Thoughts on girls & sex
There is a lot of talk about sexualizing children (mostly girls so that's what I will be addressing) and how it leads to girls having sex too soon. There doesn't seem to be a consensus on what is too soon and exactly what constitutes a child being sexualized. Some people think a middle school aged girl being allowed to wear a skirt that hits just above the knee is shameful while others find an elementary aged girl in heels and lipstick no big deep as long as it looks "tasteful". What I'm trying to say is that the actual lines on things is arbitrary and influenced by personal ideas, age, culture, ethnic background, even the fashion norms of the area people live in with in the same country.
All this stuff started swirling around in my head as I was watching girls from about 5 to 16 model in a fashion show this weekend. they all wore a full face of make up and if I recall correctly they all had on at least short heels. they had the poses down and the very young ones tended to mimic the hip sway of adult women which I found rather humorous on their straight hipped bodies. As I watched them all prance and twirl I couldn't shake the feeling that it was a huge game of dress up just played out in a public forum instead of at home. Maybe I have less of whatever it is that leads to outrage over young girls looking too "grown" but none of them did to me, they looked exactly like what they were, kids dressed up all fancy showing off how pretty they looked. In many ways I found it sweet.

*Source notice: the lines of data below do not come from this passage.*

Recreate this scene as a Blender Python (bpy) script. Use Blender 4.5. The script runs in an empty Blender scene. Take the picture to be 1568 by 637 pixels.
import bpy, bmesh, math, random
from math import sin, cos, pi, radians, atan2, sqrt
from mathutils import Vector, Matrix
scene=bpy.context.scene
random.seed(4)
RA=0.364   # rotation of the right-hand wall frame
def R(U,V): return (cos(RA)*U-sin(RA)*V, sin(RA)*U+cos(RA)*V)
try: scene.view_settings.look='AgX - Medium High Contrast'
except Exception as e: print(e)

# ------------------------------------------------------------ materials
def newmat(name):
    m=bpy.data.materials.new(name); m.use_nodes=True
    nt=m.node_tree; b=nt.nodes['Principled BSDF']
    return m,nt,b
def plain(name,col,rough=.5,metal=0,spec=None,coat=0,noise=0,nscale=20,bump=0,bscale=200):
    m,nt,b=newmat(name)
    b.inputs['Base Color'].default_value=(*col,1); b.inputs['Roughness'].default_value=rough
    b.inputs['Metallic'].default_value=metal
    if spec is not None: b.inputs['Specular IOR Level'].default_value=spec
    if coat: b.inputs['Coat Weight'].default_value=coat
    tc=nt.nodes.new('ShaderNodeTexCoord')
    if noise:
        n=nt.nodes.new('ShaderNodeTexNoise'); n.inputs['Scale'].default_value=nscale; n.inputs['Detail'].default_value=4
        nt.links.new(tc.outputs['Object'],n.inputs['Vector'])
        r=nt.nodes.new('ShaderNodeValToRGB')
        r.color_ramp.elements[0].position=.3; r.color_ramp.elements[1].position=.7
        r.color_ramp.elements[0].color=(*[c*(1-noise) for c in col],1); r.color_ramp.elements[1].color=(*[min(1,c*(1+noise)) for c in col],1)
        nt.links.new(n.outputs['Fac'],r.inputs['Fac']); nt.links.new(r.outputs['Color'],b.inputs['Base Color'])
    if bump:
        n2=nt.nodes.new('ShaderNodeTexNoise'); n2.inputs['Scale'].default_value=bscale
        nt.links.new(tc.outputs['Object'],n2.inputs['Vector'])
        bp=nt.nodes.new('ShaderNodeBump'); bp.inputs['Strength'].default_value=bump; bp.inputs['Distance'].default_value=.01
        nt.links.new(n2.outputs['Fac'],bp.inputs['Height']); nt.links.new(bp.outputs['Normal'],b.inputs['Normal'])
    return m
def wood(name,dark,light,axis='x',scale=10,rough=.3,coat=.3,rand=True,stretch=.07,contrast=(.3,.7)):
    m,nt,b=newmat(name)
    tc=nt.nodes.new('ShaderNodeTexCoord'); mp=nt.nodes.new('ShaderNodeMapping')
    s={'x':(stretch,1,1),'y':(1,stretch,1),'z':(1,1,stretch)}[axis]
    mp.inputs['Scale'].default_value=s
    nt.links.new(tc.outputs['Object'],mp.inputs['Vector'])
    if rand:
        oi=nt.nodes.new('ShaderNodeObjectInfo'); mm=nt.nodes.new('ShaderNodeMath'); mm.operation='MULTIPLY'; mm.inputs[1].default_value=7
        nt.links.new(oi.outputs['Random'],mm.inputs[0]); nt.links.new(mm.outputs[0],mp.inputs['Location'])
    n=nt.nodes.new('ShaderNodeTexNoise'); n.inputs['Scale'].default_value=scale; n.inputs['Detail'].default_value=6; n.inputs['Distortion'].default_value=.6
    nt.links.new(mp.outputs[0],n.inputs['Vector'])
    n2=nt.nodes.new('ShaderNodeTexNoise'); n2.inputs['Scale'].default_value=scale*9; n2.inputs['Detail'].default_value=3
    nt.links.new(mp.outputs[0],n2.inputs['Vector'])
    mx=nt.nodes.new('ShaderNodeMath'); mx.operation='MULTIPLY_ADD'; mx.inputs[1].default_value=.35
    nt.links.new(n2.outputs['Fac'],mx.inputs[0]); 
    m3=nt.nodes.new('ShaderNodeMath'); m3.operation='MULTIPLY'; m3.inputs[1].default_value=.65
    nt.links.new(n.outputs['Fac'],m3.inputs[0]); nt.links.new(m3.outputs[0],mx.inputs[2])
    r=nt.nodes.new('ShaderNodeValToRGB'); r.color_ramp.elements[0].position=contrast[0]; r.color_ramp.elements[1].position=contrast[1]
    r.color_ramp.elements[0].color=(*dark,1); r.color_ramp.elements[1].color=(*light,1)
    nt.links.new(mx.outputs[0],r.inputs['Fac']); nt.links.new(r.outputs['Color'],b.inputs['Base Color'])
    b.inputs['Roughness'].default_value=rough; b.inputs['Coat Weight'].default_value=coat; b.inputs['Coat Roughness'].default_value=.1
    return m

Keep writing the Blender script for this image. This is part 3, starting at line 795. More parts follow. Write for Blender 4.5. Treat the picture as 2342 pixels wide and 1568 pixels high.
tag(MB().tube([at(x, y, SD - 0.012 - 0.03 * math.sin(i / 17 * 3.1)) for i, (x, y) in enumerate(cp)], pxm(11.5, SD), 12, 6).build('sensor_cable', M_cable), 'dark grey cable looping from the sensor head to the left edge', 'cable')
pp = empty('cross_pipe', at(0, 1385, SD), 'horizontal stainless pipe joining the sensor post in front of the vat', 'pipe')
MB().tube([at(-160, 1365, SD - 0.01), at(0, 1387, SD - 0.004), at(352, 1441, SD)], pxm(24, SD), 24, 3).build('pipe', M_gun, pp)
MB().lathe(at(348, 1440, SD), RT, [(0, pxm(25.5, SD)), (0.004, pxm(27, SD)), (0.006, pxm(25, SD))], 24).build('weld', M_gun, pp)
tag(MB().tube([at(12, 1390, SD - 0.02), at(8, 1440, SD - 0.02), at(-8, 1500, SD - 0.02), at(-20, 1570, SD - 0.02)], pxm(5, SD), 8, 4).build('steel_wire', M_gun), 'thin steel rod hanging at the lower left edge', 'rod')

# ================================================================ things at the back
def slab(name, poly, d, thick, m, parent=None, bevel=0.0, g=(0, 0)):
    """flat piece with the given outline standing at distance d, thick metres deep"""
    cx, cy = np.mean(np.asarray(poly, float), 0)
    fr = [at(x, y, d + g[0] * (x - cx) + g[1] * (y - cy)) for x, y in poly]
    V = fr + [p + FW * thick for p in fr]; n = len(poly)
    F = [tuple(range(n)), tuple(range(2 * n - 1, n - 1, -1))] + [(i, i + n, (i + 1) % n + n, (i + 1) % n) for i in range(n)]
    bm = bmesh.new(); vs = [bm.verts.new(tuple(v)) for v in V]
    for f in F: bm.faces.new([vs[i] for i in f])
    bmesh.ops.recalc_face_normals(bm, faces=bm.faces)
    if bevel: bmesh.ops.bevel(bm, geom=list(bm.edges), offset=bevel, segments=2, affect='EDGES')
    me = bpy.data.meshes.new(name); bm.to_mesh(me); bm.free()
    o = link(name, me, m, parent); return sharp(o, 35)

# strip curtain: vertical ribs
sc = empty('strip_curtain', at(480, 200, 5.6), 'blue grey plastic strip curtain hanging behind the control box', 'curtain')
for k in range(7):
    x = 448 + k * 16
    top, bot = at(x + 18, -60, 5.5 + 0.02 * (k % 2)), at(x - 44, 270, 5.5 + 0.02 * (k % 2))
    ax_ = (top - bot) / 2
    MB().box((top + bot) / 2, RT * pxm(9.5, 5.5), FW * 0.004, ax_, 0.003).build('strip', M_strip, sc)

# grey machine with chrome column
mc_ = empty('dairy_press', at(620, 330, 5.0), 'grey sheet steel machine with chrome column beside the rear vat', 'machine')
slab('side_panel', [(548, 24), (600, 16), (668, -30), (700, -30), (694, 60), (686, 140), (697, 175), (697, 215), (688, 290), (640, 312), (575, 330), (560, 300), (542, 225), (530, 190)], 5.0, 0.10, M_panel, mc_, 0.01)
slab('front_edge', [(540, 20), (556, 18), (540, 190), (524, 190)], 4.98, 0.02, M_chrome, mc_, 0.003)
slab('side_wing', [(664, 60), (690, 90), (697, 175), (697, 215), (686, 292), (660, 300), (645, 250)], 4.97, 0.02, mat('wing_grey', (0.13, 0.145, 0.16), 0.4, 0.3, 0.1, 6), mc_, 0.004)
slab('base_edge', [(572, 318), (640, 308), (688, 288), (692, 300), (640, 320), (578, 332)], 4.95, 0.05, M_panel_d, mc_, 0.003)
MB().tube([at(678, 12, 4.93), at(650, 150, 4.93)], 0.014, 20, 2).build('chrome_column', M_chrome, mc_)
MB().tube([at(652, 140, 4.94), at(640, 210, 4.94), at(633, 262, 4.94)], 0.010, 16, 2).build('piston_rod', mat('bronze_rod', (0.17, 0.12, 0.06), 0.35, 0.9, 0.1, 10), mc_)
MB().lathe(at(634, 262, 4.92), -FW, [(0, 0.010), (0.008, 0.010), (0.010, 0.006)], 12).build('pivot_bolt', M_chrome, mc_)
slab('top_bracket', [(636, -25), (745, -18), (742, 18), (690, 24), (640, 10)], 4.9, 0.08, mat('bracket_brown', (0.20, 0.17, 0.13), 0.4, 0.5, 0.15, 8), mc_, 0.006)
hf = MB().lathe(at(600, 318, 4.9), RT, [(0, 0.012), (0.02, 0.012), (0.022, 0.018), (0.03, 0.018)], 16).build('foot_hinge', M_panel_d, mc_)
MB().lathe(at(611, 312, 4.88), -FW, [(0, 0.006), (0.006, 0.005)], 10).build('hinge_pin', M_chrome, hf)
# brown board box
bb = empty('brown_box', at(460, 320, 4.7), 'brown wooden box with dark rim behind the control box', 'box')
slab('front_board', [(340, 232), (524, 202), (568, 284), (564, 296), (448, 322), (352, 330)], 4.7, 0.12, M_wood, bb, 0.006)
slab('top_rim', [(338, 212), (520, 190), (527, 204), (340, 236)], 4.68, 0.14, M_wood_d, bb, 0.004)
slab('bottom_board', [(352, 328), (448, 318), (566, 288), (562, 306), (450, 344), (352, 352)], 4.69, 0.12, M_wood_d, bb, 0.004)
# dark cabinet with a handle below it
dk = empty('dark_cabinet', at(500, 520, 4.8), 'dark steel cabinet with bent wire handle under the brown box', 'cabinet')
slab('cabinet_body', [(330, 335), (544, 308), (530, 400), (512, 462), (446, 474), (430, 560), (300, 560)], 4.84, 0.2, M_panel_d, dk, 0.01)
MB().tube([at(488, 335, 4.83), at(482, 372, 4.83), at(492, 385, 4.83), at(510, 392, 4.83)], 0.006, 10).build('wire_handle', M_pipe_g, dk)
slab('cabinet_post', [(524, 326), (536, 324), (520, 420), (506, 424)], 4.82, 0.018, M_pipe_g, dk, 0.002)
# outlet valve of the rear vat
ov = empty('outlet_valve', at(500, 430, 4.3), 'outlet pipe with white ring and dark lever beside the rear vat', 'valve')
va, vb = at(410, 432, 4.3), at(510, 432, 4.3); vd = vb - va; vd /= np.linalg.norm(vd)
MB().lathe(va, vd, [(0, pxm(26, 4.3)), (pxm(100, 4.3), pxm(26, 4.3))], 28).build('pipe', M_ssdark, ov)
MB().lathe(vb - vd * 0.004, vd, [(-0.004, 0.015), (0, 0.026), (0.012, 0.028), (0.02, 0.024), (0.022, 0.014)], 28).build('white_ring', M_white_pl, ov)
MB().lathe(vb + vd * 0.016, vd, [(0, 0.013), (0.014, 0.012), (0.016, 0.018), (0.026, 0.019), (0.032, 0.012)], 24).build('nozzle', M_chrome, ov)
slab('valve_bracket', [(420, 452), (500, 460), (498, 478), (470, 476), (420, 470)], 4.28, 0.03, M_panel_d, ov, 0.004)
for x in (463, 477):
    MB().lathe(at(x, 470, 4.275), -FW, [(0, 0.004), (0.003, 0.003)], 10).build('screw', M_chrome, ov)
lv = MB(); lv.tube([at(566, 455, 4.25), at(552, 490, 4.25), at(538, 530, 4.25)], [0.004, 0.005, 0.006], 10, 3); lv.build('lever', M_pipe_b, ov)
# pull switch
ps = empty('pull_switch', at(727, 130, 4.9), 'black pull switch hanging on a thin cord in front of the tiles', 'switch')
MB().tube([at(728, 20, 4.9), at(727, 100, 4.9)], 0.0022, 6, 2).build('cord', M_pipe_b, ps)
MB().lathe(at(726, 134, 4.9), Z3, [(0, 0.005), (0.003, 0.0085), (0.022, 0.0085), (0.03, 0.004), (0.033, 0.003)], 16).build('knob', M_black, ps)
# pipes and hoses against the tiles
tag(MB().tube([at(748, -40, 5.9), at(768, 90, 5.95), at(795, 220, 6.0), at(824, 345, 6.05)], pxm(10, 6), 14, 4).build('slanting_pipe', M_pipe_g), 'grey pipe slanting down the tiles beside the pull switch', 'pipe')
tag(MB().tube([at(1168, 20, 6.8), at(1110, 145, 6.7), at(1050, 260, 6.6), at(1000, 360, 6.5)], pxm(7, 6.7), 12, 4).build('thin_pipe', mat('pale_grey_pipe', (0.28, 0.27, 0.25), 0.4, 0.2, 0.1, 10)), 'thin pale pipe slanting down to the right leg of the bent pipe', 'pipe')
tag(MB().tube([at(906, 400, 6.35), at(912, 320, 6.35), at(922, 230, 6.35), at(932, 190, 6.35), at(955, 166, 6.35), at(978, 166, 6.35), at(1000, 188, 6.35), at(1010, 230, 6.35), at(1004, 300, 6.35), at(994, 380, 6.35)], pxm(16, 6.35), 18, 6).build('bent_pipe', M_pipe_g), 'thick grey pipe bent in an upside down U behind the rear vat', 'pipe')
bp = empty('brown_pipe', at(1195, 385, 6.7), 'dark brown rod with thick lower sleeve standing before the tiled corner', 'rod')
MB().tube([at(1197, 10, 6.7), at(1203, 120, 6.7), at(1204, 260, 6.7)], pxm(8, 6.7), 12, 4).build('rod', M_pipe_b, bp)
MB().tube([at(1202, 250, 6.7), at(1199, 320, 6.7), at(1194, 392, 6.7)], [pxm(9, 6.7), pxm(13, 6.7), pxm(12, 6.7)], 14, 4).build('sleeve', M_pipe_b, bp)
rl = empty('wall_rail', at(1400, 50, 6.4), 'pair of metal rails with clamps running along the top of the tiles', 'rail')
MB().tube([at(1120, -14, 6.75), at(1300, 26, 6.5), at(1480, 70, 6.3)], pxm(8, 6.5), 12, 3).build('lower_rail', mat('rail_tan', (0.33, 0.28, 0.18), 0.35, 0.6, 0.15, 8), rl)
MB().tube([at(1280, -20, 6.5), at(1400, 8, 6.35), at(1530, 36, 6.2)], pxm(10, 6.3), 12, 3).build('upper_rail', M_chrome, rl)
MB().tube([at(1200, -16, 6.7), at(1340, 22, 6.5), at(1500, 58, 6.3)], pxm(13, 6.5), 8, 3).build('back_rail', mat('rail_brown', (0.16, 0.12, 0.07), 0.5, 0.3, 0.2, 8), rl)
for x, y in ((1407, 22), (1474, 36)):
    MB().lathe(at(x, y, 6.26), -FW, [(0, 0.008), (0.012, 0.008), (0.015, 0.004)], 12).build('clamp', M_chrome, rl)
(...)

This led me to wonder if the outcry against girls ever wearing clothing that hinted at any enjoyment in adorning their own bodies and aren't strictly utilitarian or infantilized has more to do our discomfort as a society with the idea that children are not blank slates devoid of any hint of sexuality until puberty. We seem to have a need to hold fast to the myth of children especial female children as shining beacons of innocence untouched by any of the world's filth and in doing so we do our children a huge disservice. In this way purity culture and mainstream culture while not identical twins are at the least kissing cousins. Instead of teaching our girls that they are wonderfully made in all ways including their bodies and sexuality which granted isn't the same as adult sexuality but real nonetheless. We leave them to flounder and question themselves, often to repress or even despise something they think shouldn't exist if they were good girls. And not being a good good is held up as a fate worse than death. Think about media portrayals of women who've died fighting off rapist, they are celebrated as having done the right thing in dying rather than "allowing" themselves to be sullied by rape. How jacked up is that? Girls are being sexualized all right but the culprit I'm worried about isn't the mini skirt or spandex dress, it's the insinuation that a girl's value is in her sexuality specifically in her virginity. Her worth can be measured by her lack of sexual experience and if she loses that without the proper social sanctions or is even perceived to have lost it then she is unredeemable and nothing. Girls are told that they aren't to be sexual, in fact that they aren't sexual beings at all and yet they are judged first and foremost specifically on their sexiness.
There is this idea that upon marriage all the constraints will fall off and the girl who is now a woman whose sexuality is safely channeled in a socially acceptable manner, will just enjoy uninhibited and fulfilling sex with her partner no problem. There is a problem with this theory, how can she enjoy something she has never before been allowed to even acknowledge let alone revel in and explore on her own? If we haven't given her the mental ability to say to herself this is my body it's beautiful, it feels nice, it's fun to be looked at and thought pretty and there is no shame in that. Then how do we even begin to tell her that she will know when she is ready to share it, outside of what her parents say, outside of what her religion says, outside of what her society says. I don't know honestly. All I can think of is to tell her "when you are ready you will know you are acting not to spite what anyone says but in spite what anyone says" Seems to work pretty well for a lot of things in life.